Writing assignment: 500 words on this topic, “Who should have the authority to set prices, the free market or the state? Why?”
The free market should have the authority to set prices because the free market uses a feedback system to determine prices, whereas the government is just guessing. The government may have statistics, but they are relevant from the past. A free market constantly has new innovations and inventions, which statistics cannot predict.
In a free market, prices are determined by supply and demand. How much of one product do we have, and how much do people want it? If there is a high demand for something and a low supply, it will become more expensive, because it is scarce. However, if there is a high demand and a high supply, it will become cheaper, because sellers will compete to offer lower and lower prices. This is how prices are born.
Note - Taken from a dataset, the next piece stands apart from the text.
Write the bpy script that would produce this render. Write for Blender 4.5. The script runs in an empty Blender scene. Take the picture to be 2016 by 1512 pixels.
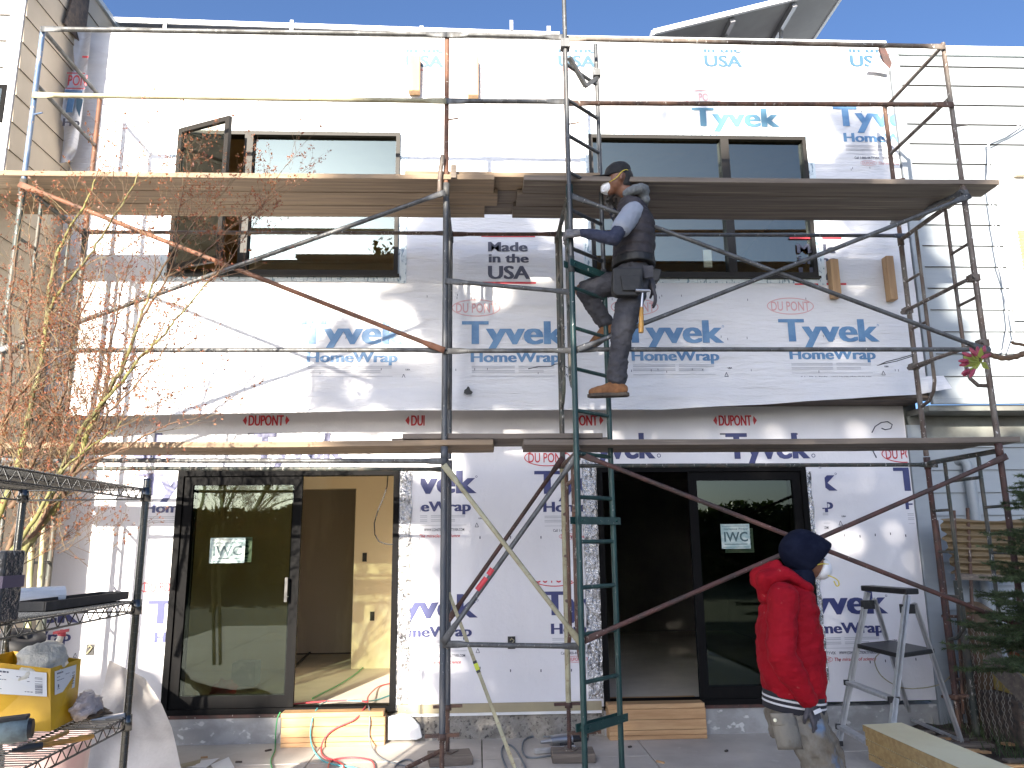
import bpy, bmesh, math, random
from mathutils import Vector, Matrix, noise as mnoise
from math import radians as rad, sin, cos, pi
random.seed(7)
SC = bpy.context.scene
COL = SC.collection

# ------------------------------------------------------------------ camera
CAM_H, CAM_D, F_PX = 1.6, 6.87, 1514.0
_p, _y, _r = rad(11.64), rad(2.53), rad(-0.622)
FWD = Vector((sin(_y) * cos(_p), cos(_y) * cos(_p), sin(_p)))
_rt = Vector((cos(_y), -sin(_y), 0))
_up = _rt.cross(FWD)
RGT = cos(_r) * _rt + sin(_r) * _up
UPV = -sin(_r) * _rt + cos(_r) * _up
CAM = Vector((0, -CAM_D, CAM_H))
cd = bpy.data.cameras.new("camera")
cam = bpy.data.objects.new("camera", cd)
COL.objects.link(cam)
cd.sensor_width = 36.0
cd.lens = F_PX / 2016 * 36.0
cd.clip_start, cd.clip_end = 0.05, 800
cam.matrix_world = Matrix(((RGT.x, UPV.x, -FWD.x, CAM.x), (RGT.y, UPV.y, -FWD.y, CAM.y), (RGT.z, UPV.z, -FWD.z, CAM.z), (0, 0, 0, 1)))
SC.camera = cam

# ------------------------------------------------------------------ sky, sun, exposure
SUN_D = Vector((-0.285, -1.0, 0.315)).normalized()      # towards the sun
ELEV = math.asin(SUN_D.z)
AZ = math.atan2(SUN_D.x, SUN_D.y)
world = bpy.data.worlds.new("World")
SC.world = world
world.use_nodes = True
nt = world.node_tree
sky = nt.nodes.new("ShaderNodeTexSky")
sky.sky_type = 'NISHITA'
sky.sun_disc = False
sky.sun_elevation = ELEV
sky.sun_rotation = AZ
sky.altitude = 50
sky.air_density = 0.6
sky.dust_density = 3.0
sky.ozone_density = 4.0
nt.links.new(sky.outputs[0], nt.nodes["Background"].inputs[0])
nt.nodes["Background"].inputs[1].default_value = 0.092
sl = bpy.data.lights.new("sun", 'SUN')
sl.energy = 5.0
sl.angle = rad(0.55)
sl.color = (1.0, 0.90, 0.76)
sun = bpy.data.objects.new("sun", sl)
COL.objects.link(sun)
sun.rotation_euler = SUN_D.to_track_quat('Z', 'Y').to_euler()
SC.view_settings.view_transform = 'Standard'
SC.view_settings.look = 'None'
SC.view_settings.exposure = 1.85
SC.view_settings.gamma = 1.0
SC.cycles.max_bounces = 8
SC.cycles.transparent_max_bounces = 12

# ------------------------------------------------------------------ pixel -> point at a known depth
def ray(px, py):
    return FWD + RGT * ((px - 1008) / F_PX) + UPV * ((756 - py) / F_PX)
def P(px, py, Y):
    d = ray(px, py); t = (Y - CAM.y) / d.y
    return CAM + d * t
def PZ(px, py, Z):
    d = ray(px, py); t = (Z - CAM.z) / d.z
    return CAM + d * t
def prj(v):
    v = Vector(v) - CAM; z = v.dot(FWD)
    return 1008 + F_PX * v.dot(RGT) / z, 756 - F_PX * v.dot(UPV) / z

# ------------------------------------------------------------------ mesh builder
class MB:
    def __init__(s):
        s.v = []; s.f = []; s.m = []; s.sm = []
    def add(s, vs, fs, mi=0, smooth=False):
        o = len(s.v)
        s.v.extend([tuple(a) for a in vs])
        for f in fs:
            s.f.append([i + o for i in f]); s.m.append(mi); s.sm.append(smooth)
    def box(s, a, b, mi=0):
        (x0, y0, z0), (x1, y1, z1) = a, b
        x0, x1 = min(x0, x1), max(x0, x1); y0, y1 = min(y0, y1), max(y0, y1); z0, z1 = min(z0, z1), max(z0, z1)
        vs = [(x0, y0, z0), (x1, y0, z0), (x1, y1, z0), (x0, y1, z0), (x0, y0, z1), (x1, y0, z1), (x1, y1, z1), (x0, y1, z1)]
        s.add(vs, [(0, 3, 2, 1), (4, 5, 6, 7), (0, 1, 5, 4), (1, 2, 6, 5), (2, 3, 7, 6), (3, 0, 4, 7)], mi)
    def obox(s, c, ax, ay, az, mi=0):
        """box with centre c and half-axis vectors"""
        c, ax, ay, az = Vector(c), Vector(ax), Vector(ay), Vector(az)
        if ax.cross(ay).dot(az) < 0: ax = -ax
        vs = [c + sx * ax + sy * ay + sz * az for sz in (-1, 1) for (sx, sy) in ((-1, -1), (1, -1), (1, 1), (-1, 1))]
        s.add(vs, [(0, 3, 2, 1), (4, 5, 6, 7), (0, 1, 5, 4), (1, 2, 6, 5), (2, 3, 7, 6), (3, 0, 4, 7)], mi)
    def bar(s, p0, p1, w, h, up=(0, 0, 1), mi=0):
        p0, p1 = Vector(p0), Vector(p1); d = (p1 - p0)
        u = Vector(up); x = d.cross(u)
        if x.length < 1e-6: x = d.cross(Vector((1, 0, 0)))
        x.normalize(); z = x.cross(d).normalized()
        s.obox((p0 + p1) / 2, d / 2, x * w / 2, z * h / 2, mi)
    def tube(s, pts, r, n=8, mi=0, cap=True, flat=None):
        pts = [Vector(p) for p in pts]
        rs = r if isinstance(r, (list, tuple)) else [r] * len(pts)
        ups = None; vs = []; fs = []
        d0 = (pts[1] - pts[0]).normalized()
        a = Vector((0, 0, 1)) if abs(d0.z) < 0.9 else Vector((1, 0, 0))
        u = d0.cross(a).normalized()
        for i, p in enumerate(pts):
            if i == 0: d = pts[1] - pts[0]
            elif i == len(pts) - 1: d = pts[-1] - pts[-2]
            else: d = (pts[i + 1] - pts[i]).normalized() + (pts[i] - pts[i - 1]).normalized()
            d = d.normalized()
            u = (u - d * u.dot(d))
            if u.length < 1e-6: u = d.cross(Vector((0.3, 0.5, 0.8)))
            u.normalize(); w = d.cross(u)
            for k in range(n):
                t = 2 * pi * k / n
                vs.append(p + (u * cos(t) + w * sin(t)) * rs[i])
        for i in range(len(pts) - 1):
            for k in range(n):
                k2 = (k + 1) % n
                fs.append((i * n + k, i * n + k2, (i + 1) * n + k2, (i + 1) * n + k))
        s.add(vs, fs, mi, True)
        if cap:
            e = (len(pts) - 1) * n
            s.add([vs[k] for k in range(n)], [tuple(reversed(range(n)))], mi)
            s.add([vs[e + k] for k in range(n)], [tuple(range(n))], mi)
    def poly(s, pts, mi=0):
        s.add(pts, [tuple(range(len(pts)))], mi)
    def prism(s, pts, ext, mi=0):
        """polygon pts extruded by the vector ext"""
        n = len(pts); e = Vector(ext); pts = [Vector(p) for p in pts]
        s.add(pts + [p + e for p in pts], [tuple(reversed(range(n))), tuple(range(n, 2 * n))] + [(i, (i + 1) % n, n + (i + 1) % n, n + i) for i in range(n)], mi)
    def lathe(s, c, prof, axis=(0, 0, 1), n=20, mi=0):
        c = Vector(c); ax = Vector(axis).normalized()
        u = ax.cross(Vector((0, 0, 1)) if abs(ax.z) < .9 else Vector((1, 0, 0))).normalized(); w = ax.cross(u)
        vs = []; fs = []
        for (r, h) in prof:
            for k in range(n):
                t = 2 * pi * k / n
                vs.append(c + ax * h + (u * cos(t) + w * sin(t)) * r)
        for i in range(len(prof) - 1):
            for k in range(n):
                k2 = (k + 1) % n
                fs.append((i * n + k, i * n + k2, (i + 1) * n + k2, (i + 1) * n + k))
        s.add(vs, fs, mi, True)
    def grid(s, fn, nu, nv, mi=0, smooth=True):
        vs = [fn(i / nu, j / nv) for j in range(nv + 1) for i in range(nu + 1)]
        fs = [(j * (nu + 1) + i, j * (nu + 1) + i + 1, (j + 1) * (nu + 1) + i + 1, (j + 1) * (nu + 1) + i) for j in range(nv) for i in range(nu)]
        s.add(vs, fs, mi, smooth)
    def build(s, name, mats, parent=None, bevel=0, recalc=False):
        me = bpy.data.meshes.new(name)
        me.from_pydata(s.v, [], s.f)
        if not isinstance(mats, (list, tuple)): mats = [mats]
        for m in mats: me.materials.append(m)
        me.polygons.foreach_set('material_index', s.m)
        me.polygons.foreach_set('use_smooth', s.sm)
        me.update()
        if recalc:
            bm = bmesh.new(); bm.from_mesh(me); bmesh.ops.recalc_face_normals(bm, faces=bm.faces); bm.to_mesh(me); bm.free()
        o = bpy.data.objects.new(name, me)
        COL.objects.link(o)
        if parent is not None: attach(o, parent)
        if bevel:
            b = o.modifiers.new('bevel', 'BEVEL'); b.width = bevel; b.segments = 2; b.limit_method = 'ANGLE'; b.angle_limit = rad(40)
        return o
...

A free market allows bidding and competition. Competition between sellers drives prices down. A better way for the state to make things fair would be to step back and allow as many sellers as possible to start selling in the market. The more sellers there are, the more effective and efficient ways they will find to produce an item, driving its price down to something people can afford. Bidding is another way to phrase this phenomenon. Sellers compete with each other to produce the lowest bid. “I will give you the item for only $__!” And other sellers compete to sell the item for even less. In a free market economy, lowest bid wins.
One argument for why the government should have the authority to set prices is that the state will make it fair. The state will make sure that certain items will stay at a certain price so that people can always afford them, and that is fair. But that only makes things worse. Price controls create gluts and shortages, which only makes it harder for people to obtain them. When the state applies price floors in an attempt to stop prices from falling too low, the quantity supplied exceeds the quantity demanded, because it becomes too expensive for people to buy. People have budgets, and they cannot spend more on an item than it is worth every time they need it. This results in an oversupply of the product. Similarly, price ceilings try to keep prices from getting too high, but since the price is always low no matter how much a business produces, the business loses the incentive to produce. The business stops producing and people no longer have access to that item. Price floors create gluts, and price ceilings create shortages.
A free market can determine prices through bidding, competition, and supply and demand. The state can only guess what price would work, or look at their statistics, which are set in the past. If the free market is always shedding light on new inventions and innovations, how can statistics keep up?